En un espectáculo, de cualquier tipo. La experiencia del artista y del espectador no es igual. A pesar de que se encuentren frente a frente, en el mismo sitio al mismo tiempo. El espectador llega a la hora indicada en su entrada, busca la butaca que le corresponde, se sienta y aguarda. A veces sabe más o menos lo que le espera, otras veces no sabe nada. Por lo general, ignora por completo todo lo que tuvo que suceder para que pudiera estar ahí sentado, delante de ese escenario.
Hace algunas semanas, a eso de las 16:00 P.M. En la calle de Ronda de Atocha, en el número 35, tras las piernas de la pista del Teatro Circo Price. Un grupo de gente variada, de países distintos, con pasados diversos, iniciaron una serie de rituales. Empezaron a maquillarse, a peinarse, a calentar y meditar. En silencio, repasaron las horas que estaban a punto de pasar, los vestuarios, la utilería, las entradas y salidas, las luces, la música, los diálogos, las secuencias y coreografías.
Después de haber trabajado durante días, la única incógnita sería el público… y también todo lo demás. Porque por más que se ensaye y se practique, siempre algo será diferente. Y es que es eso, lo que el artista busca, que dentro de lo que ya conoce algo le sorprenda. Para eso son los rituales, para prepararse y así cuando llegue la sorpresa, el artista pueda tomar una fotografía con su memoria, guardarla y quedársela, sin que el público lo sepa.

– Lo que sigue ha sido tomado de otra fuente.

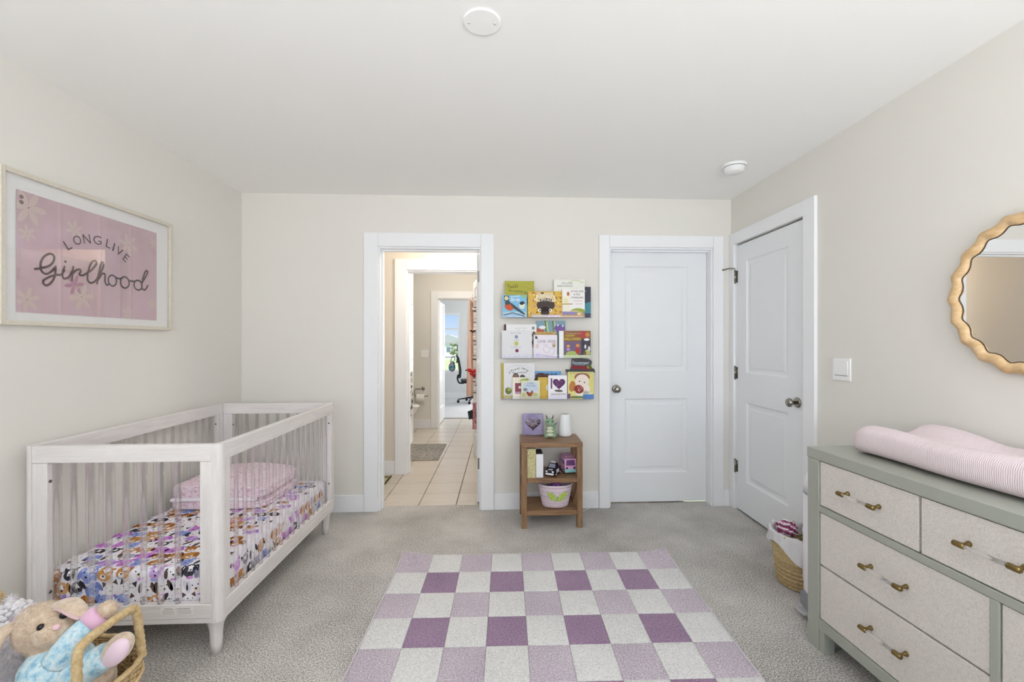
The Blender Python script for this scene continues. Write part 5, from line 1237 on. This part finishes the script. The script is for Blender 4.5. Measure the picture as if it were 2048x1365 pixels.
for i in range(26):
    z = 1.26 - .042*i; x = -.004 + rw_.uniform(-.006, .006); s = rw_.uniform(.006, .011); c = cols[rw_.randrange(9)]
    b = MB(); b.ell((x-s, 0, z), (s, .008, s*.75), 10, 6, rot=RY(20)).ell((x+s, 0, z), (s, .008, s*.75), 10, 6, rot=RY(-20)).ell((x, -.006, z), (s*.35, .007, s*.4), 8, 6)
    b.build('hair_bow', mat(c, .7), bs_)
def bow(x, z, s, c, name='hair_bow'):
    b = MB(); b.ell((x-s*.9, -.012, z+s*.25), (s, .014, s*.62), 14, 8, rot=RY(25)).ell((x+s*.9, -.012, z+s*.1), (s, .014, s*.62), 14, 8, rot=RY(-25)).ell((x-s*.2, -.010, z-s*.6), (s*.7, .012, s*.4), 12, 8, rot=RY(40)).ell((x, -.022, z), (s*.35, .012, s*.38), 10, 8)
    b.build(name, mat(c, .6), bs_)
bow(-.020, 1.255, .020, '#f3eeec'); bow(-.012, 1.155, .014, '#f6f2f0'); bow(-.028, .905, .018, '#3a2018'); bow(-.028, .455, .034, '#b81420'); bow(-.012, .415, .028, '#a01018')
MB().grid(lambda u, v: (-.035+.06*u + .006*math.sin(9*v), -.012+.012*math.sin(8*u+3*v), -.20+.30*v), 14, 14).build('patterned_ribbon', noisy('pink_brown_print', [(.4, '#7d3a48'), (.5, '#c98a94'), (.62, '#e3b9b8')], 60, .9), bs_, fix=False)
MB().prism([(-.085, .00), (-.030, .02), (-.025, -.08), (-.07, -.09)], -.02, -.005).build('black_clip', mat('#1c1a1c', .6), bs_)
# office chair
oc = thing('office_chair', 'black mesh office chair on castors by the far window', 'chair', (-.62, 9.62, 0), R(98))
bk_ = mat('#17171b', .5)
for i in range(5):
    a = 2*PI*i/5 + .35; c, s = math.cos(a), math.sin(a)
    MB().tube([(.03*c, .03*s, .105), (.30*c, .30*s, .075)], [.026, .016], 8, flat=.7).build('base_arm', bk_, oc)
    cs = MB().lathe([(.001, -.022), (.028, -.022), (.03, -.016), (.03, .016), (.028, .022), (.001, .022)], 14, (.30*c, .30*s, .030), axis='X').tube([(.30*c, .30*s, .03), (.30*c, .30*s, .075)], .010, 8); cs.build('castor', bk_, oc)
MB().tube([(0, 0, .09), (0, 0, .24), (0, 0, .2401), (0, 0, .42)], [.030, .030, .018, .018], 12).build('gas_column', bk_, oc)
MB().rbox(-.24, .24, -.24, .24, .43, .50, .03, 3).build('seat', bk_, oc); MB().rbox(-.10, .10, -.12, .12, .40, .4295, .01).build('mechanism', bk_, oc)
MB().tube(smooth([(0, .18, .42), (0, .28, .43), (0, .315, .52), (0, .30, .60)], 6), [.03]*19, 8, flat=.6).build('back_support', bk_, oc)
fr_ = smooth([(-.20, .27, .56), (-.23, .26, .72), (-.21, .30, .95), (-.12, .335, 1.0), (.12, .335, 1.0), (.21, .30, .95), (.23, .26, .72), (.20, .27, .56), (0, .295, .54), (-.20, .27, .56)], 6)
MB().tube(fr_, .018, 8).build('back_frame', bk_, oc)
MB().grid(lambda u, v: ((-.20+.40*u), .265+.05*v-.03*math.sin(PI*u), .56+.42*v), 10, 10).build('mesh_back', mat('#26262c', .8), oc, fix=False)
for s in (-1, 1):
    MB().tube(smooth([(s*.22, .10, .45), (s*.29, .08, .50), (s*.29, .02, .66)], 5), .017, 8).build('arm_post', bk_, oc); MB().rbox(s*.29-.04, s*.29+.04, -.13, .13, .66, .69, .012, 2).build('arm_pad', bk_, oc)
bg = thing('tote_bag', 'small teal and pink patterned bag hanging on the office chair back', 'bag', (-1.05, 9.58, .66))
fuse('pouch', [((0, 0, .10), (.075, .06, .10)), ((.01, 0, .18), (.05, .045, .06))], .010, noisy('teal_pink_print', [(.4, '#2c7f8c'), (.5, '#8fb7c4'), (.56, '#b0407a'), (.68, '#e3a3c4')], 12, .8), bg)
MB().tube(smooth([(-.03, 0, .22), (.0, 0, .31), (.05, .0, .33), (.06, 0, .24)], 6), .008, 8).build('strap', mat('#5a5560', .8), bg)
# ================================================================== OUTSIDE THE FAR WINDOW
struct('ground_outside', MB().box(-160, 160, 11.5, 260, -3.6, -3.2), noisy('meadow', [(.35, '#93a46c'), (.65, '#b3bd8c')], .05, 1.0), 'green meadow outside the far window', 'ground')
tag(MB().box(-60, 40, 52, 66, -3.2, -3.14).build('pale_road', mat('#dddcd8', .9)), 'pale road crossing the meadow outside the far window', 'road', kind='structure')
def house(x, y, w, h, label, c, rc):
    hs = thing('house', label, 'building', (x, y, -3.2))
    MB().box(-w/2, w/2, -3, 3, 0, h).build('walls', mat(c, .9), hs)
    MB().prism([(-w/2-.4, h), (w/2+.4, h), (0, h+2.2)], -3.3, 3.3).build('roof', mat(rc, .9), hs)
    for i in range(3):
        xx = -w/2 + w*(i+.5)/3; wd_ = MB().box(xx-.5, xx+.5, -3.05, -2.95, h*.45, h*.75).build('window', mat('#7d8894', .3), hs)
house(-13.5, 118, 11, 4.2, 'white house left of the tree outside the far window', '#e9e8e6', '#b9b9bb')
house(-2.2, 124, 9, 4.0, 'pale grey house right of the tree outside the far window', '#dcdcdd', '#9fa2a6')
def tree(x, y, h, label, c):
    tr = thing('tree', label, 'tree', (x, y, -3.2)); MB().tube([(0, 0, 0), (.1, 0, h*.5), (0, 0, h*.8)], [.22, .16, .06], 8).build('trunk', mat('#6a5c4e', .9), tr)
    rt2 = random.Random(int(h*10)); cm = MB()
    for _ in range(26): cm.ell((rt2.uniform(-.28, .28)*h, rt2.uniform(-.25, .25)*h, h*rt2.uniform(.4, .98)), (h*.10, h*.10, h*.09), 8, 6)
    cm.build('crown', mat(c, .9), tr)
tree(-9.4, 96, 4.6, 'olive grey tree between the two houses outside the far window', '#8c9478')
tree(-6.9, 101, 3.4, 'small pale green tree right of the taller tree outside the far window', '#a3aa8c')
struct('hill_outside', MB().grid(lambda u, v: (-300+600*u, 220+60*v, -3.2 + (5.5+2.5*math.sin(9*u)+1.5*math.sin(23*u))*math.sin(PI*v*.5)), 60, 6), mat('#ccd3d8', 1.0), 'hazy low hills on the horizon outside the far window', 'hill')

Será entonces al finalizar el espectáculo, cuando aquellos que estaban en escena puedan compartir sus pequeños trofeos sorpresivos, quizás algunos compartan el mismo o quizás alguien tendrá que narrar eso que a nadie más sorprendió y con esa complicidad, con esa sorpresa. Los artistas, luego de haber pasado por sus rituales y ante el público, se despiden del espectador y solo les queda esperar que él también haya encontrado sus propios trofeos.